Capítulo 2. A literatura popular entre o oral e o escrito
p. 19-21
Texte intégral
1Quando se aborda o tema da literatura dita popular, as apreciações dicotómicas tendem a prevalecer condicionando fortemente o campo de análise. Popular/erudito, oral/escrito são os termos mais frequentes do sistema de oposições que enformam as reflexões sobre estes temas.
2Frequentado desde os finais do século XVIII pela cultura erudita, o terreno da “criação popular” é, no entanto, tão dificil de isolar desde esta época como, por razões diferentes, o foi desde o século XVI ao século XVIII.
3Mas se a nitidez das fronteiras que separariam de forma estanque o erudito do popular têm resistido mal à critica mais recente (Almeida 1991) a oposição oral/escrito permanece como um baluarte quase inexpugnável.
4Sem negar a pertinência da delimitação de dois territórios senão oponíveis pelo menos contrastados, deve sem dúvida encarar-se a existência de um terceiro território de intertextualidade onde oral e escrito se combinam de forma matizada e muitas vezes se sobrepõem.
5O terreno onde esta combinação é mais imediatamente apreensível é sem dúvida o da literatura de cordel.

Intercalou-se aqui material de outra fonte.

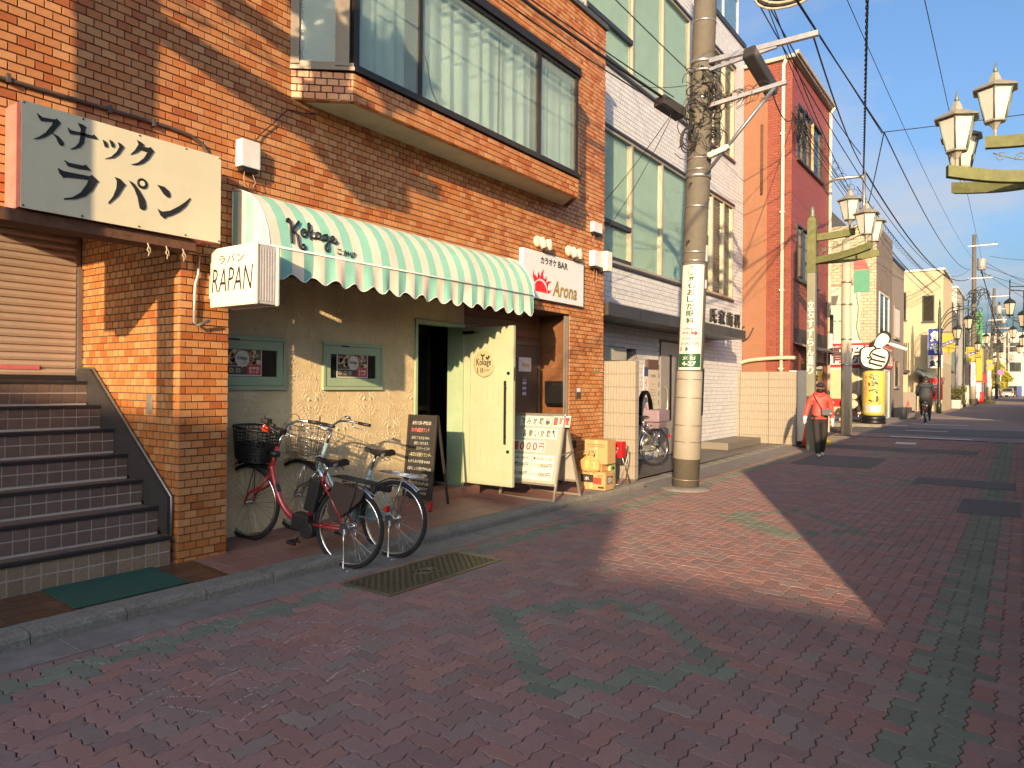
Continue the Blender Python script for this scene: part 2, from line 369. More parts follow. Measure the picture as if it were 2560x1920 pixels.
# gutter, kerb stones
b=MB(); b.add([(-6,4.745,.003),(11.15,4.745,.003),(11.15,5.10,.016),(-6,5.10,.016)],[(0,1,2,3)]); b.add([(11.15,4.745,.003),(20.5,4.745,.087),(20.5,5.31,.095),(11.15,5.31,.016)],[(0,1,2,3)])
gut=struct(b.build('gutter',M_conc))
for i in range(-2,19):
    x=-.9+i*.6; b=MB(); b.add([(x,4.75,.0055),(x+.008,4.75,.0055),(x+.008,5.085,.018),(x,5.085,.018)],[(0,1,2,3)]); o=b.build('gutter_joint',M_grout0,gut)
kerb=thing('kerb','','',(0,5.08,0)); 
for k_ in ('label','category'): del kerb[k_]
struct(kerb)
def kerbstone(x0,x1,h,y0=5.085,y1=5.30):
    P=[(y0,-.05),(y0,h*.62),(y0+.012,h*.86),(y0+.035,h*.99),(y1,h+.004),(y1,-.05)]
    b=MB(); b.prism([(x0+.004,y,z) for y,z in P],(x1-x0-.008,0,0)); return b.build('kerb_stone',M_kerb,kerb,bevel=.004)
for i in range(-3,19):
    x=-.55+i*.6+.1
    if x<11.2: kerbstone(x,min(x+.6,11.3),.105+random.uniform(-.003,.003))
for i in range(15): x=11.3+i*.6; kerbstone(x,x+.6,.05+gz(x),5.3,5.48)
# pavement tiles
pal_t=((.25,.125,.10),(.23,.115,.09),(.27,.14,.112),(.24,.13,.108)); pal_d=((.10,.052,.03),(.12,.06,.035),(.085,.048,.028))
M_tile=mat('terracotta_tile',(.17,.08,.06),.55,var=.2,vscale=14,bump=.25,bscale=90,tint=True,dirt=.3,dscale=2.5,dcol=(.13,.09,.075))
M_dtile=mat('glazed_brown_tile',(.07,.04,.025),.35,var=.25,vscale=20,bump=.2,bscale=60,tint=True,dirt=.3,dscale=6,dcol=(.03,.02,.015))
M_grout=mat('grout',(.30,.24,.19),.9,var=.2,vscale=20,dirt=.4,dscale=3,dcol=(.14,.11,.09))
M_mort=mat('mortar',(.085,.068,.052),.95,var=.2,vscale=30)
def slope_y(y): return .107+.058*(y-5.30)
b=MB(); b.add([(-6,5.30,.101),(11.0,5.30,.101),(11.0,6.55,slope_y(6.55)-.006),(-6,6.55,slope_y(6.55)-.006)],[(0,1,2,3)])
pave=struct(b.build('pavement',M_grout))
T=Tiles(); vv=Vector((0,1,.058)).normalized(); nn=Vector((0,-.058,1)).normalized()
T.panel((3.5,5.305,.102),(1,0,0),vv,nn,7.45,1.2,.303,.303,.006,.006,.001,pal_t,bond=0,u_off=.2); T.finish(pave,'floor_tile',M_tile)
T=Tiles(); T.panel((1.0,5.305,.102),(1,0,0),vv,nn,2.49,.57,.152,.152,.008,.006,.001,pal_d,bond=0,holes=((1.3,2.16,-.1,.58),)); T.finish(pave,'floor_tile',M_dtile)
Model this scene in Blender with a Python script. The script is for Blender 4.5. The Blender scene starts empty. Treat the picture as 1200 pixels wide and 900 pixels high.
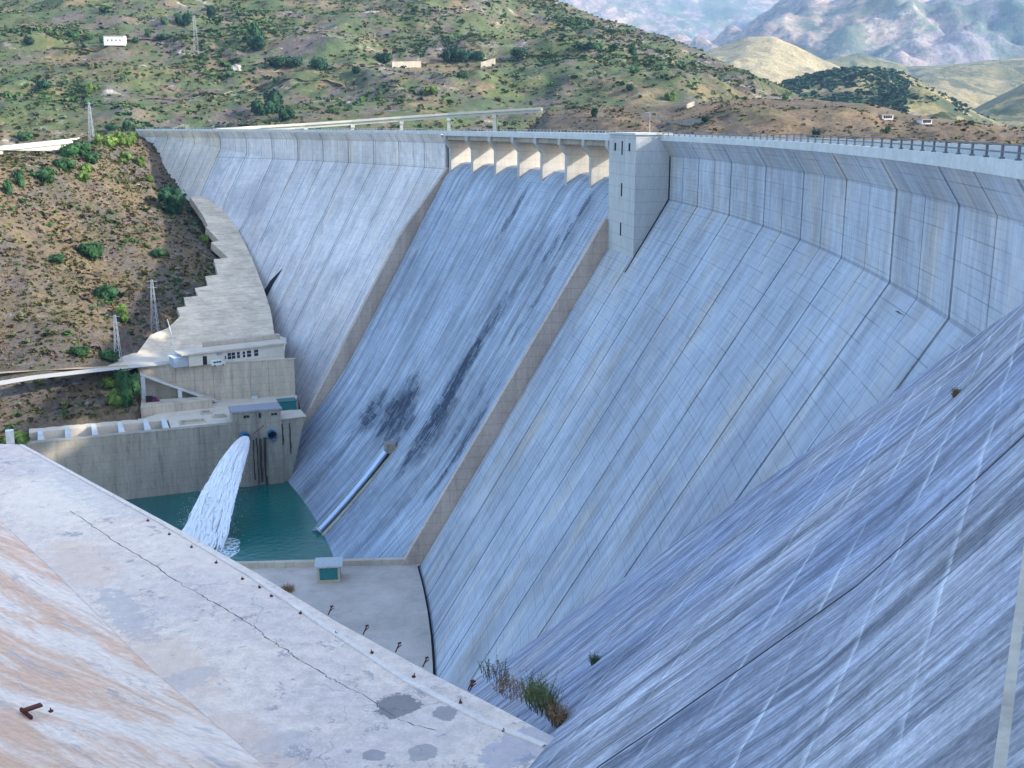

6Categoria tida por específica da literatura popular, a literatura de cordel constitui, como se sabe, um género pouco homogéneo a que só determinadas características de impressão e circulação conferem unidade. Erradamente ela é muitas vezes separada da literatura oral, separação justificada pela natureza de um suporte que permite uma transmissão sem recurso à memorização e onde, por isso mesmo, a expressão oral seria secundária.

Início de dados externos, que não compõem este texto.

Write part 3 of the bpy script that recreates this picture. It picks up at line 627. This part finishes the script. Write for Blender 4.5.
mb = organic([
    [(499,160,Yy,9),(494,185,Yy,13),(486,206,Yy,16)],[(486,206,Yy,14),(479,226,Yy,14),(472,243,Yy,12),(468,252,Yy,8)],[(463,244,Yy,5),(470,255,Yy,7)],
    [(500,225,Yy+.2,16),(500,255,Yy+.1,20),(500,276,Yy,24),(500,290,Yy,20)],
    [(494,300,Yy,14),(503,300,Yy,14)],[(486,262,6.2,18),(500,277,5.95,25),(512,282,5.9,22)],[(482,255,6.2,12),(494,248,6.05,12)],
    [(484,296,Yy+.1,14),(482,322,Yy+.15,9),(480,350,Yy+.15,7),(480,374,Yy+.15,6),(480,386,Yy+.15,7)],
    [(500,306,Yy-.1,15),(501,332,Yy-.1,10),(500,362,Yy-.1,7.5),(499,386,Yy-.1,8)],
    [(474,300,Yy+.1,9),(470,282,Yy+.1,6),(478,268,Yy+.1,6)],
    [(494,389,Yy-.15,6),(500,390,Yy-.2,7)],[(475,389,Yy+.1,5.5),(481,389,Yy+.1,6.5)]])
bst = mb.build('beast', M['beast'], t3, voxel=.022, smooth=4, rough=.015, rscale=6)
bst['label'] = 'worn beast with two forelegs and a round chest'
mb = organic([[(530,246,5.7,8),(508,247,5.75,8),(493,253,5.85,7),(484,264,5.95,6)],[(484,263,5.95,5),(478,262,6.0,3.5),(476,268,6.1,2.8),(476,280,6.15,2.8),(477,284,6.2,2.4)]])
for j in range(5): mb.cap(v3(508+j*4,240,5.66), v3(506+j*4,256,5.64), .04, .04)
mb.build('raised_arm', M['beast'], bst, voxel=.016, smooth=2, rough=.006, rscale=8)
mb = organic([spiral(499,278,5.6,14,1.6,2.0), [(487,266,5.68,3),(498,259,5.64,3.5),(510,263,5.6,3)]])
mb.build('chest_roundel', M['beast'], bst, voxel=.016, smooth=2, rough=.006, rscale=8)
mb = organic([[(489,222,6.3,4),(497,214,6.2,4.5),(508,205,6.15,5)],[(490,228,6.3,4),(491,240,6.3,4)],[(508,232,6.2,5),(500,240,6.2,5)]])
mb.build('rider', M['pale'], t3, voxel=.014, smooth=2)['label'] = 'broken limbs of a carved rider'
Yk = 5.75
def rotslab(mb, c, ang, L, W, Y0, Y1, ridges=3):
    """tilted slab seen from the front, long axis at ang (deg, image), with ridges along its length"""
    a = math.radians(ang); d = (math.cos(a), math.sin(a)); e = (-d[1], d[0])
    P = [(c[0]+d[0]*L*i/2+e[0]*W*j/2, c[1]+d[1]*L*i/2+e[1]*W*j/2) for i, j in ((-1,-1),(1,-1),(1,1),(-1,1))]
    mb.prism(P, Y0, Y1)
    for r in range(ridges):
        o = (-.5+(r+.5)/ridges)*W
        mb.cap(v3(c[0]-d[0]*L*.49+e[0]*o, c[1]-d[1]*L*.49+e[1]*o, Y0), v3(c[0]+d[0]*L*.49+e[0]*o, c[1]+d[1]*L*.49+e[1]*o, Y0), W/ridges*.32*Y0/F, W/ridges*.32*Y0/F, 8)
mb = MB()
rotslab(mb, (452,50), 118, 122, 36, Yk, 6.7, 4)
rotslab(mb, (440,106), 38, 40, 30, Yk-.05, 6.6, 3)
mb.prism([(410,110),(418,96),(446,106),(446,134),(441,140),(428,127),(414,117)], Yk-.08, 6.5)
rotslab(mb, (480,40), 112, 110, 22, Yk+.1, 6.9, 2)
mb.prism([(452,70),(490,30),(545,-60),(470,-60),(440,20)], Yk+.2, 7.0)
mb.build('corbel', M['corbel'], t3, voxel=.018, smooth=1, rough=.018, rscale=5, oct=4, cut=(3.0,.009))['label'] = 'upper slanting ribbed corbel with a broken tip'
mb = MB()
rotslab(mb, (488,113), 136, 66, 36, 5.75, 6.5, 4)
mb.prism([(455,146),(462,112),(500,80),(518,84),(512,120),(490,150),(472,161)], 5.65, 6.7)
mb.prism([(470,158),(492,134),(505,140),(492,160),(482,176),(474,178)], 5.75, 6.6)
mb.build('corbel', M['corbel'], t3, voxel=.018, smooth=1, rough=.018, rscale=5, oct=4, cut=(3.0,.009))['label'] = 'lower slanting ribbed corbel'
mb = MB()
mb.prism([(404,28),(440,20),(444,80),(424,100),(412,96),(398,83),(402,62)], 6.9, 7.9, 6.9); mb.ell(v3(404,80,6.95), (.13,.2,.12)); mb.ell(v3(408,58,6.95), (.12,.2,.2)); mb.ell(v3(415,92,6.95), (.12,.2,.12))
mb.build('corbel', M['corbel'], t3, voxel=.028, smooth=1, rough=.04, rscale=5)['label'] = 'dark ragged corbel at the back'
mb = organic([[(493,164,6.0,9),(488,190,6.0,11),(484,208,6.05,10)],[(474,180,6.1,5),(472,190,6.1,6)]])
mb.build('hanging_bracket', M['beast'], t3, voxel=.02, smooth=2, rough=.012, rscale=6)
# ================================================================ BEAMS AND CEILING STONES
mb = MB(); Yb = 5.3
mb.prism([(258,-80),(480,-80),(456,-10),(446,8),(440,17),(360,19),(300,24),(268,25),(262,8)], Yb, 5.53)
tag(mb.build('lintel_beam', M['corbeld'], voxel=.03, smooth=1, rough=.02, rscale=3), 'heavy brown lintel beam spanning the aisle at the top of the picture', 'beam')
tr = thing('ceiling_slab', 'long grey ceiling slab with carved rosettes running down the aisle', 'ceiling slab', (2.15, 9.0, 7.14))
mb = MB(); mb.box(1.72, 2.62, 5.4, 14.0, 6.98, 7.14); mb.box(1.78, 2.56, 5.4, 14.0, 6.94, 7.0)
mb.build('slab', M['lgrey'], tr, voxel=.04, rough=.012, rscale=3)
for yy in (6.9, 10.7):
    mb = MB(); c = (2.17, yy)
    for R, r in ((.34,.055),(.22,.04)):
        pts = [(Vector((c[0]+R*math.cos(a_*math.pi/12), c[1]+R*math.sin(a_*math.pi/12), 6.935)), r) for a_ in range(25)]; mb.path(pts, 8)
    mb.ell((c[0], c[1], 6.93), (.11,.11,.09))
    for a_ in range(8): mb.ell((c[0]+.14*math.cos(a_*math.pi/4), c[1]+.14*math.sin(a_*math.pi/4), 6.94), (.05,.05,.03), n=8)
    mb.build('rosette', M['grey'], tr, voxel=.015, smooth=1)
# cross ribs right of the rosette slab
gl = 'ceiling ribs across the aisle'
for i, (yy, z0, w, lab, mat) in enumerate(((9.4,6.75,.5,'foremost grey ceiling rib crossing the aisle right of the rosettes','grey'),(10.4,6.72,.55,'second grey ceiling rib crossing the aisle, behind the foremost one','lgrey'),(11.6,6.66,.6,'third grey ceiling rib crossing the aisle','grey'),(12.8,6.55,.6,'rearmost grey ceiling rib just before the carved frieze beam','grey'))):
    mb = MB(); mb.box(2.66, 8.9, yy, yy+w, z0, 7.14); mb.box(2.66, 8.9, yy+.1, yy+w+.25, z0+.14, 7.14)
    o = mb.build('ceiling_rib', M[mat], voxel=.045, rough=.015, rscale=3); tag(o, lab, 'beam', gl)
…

7No entanto, as práticas que envolvem a circulação da literatura de cordel desmentem em grande medida esta separação. Ainda que não pretenda discutir directamente esta questão, o clássico estudo de Julio Caro Baroja (1990) fornece um grande número de exemplos que servem uma reflexão aprofundada sobre a indeterminação entre oral e escrito na literatura de cordel particularmente nítida nas composições em verso. Composições impressas, mas que são também muitas vezes cantadas, ou simplesmente ditas, por vendedores e outros agentes da circulação.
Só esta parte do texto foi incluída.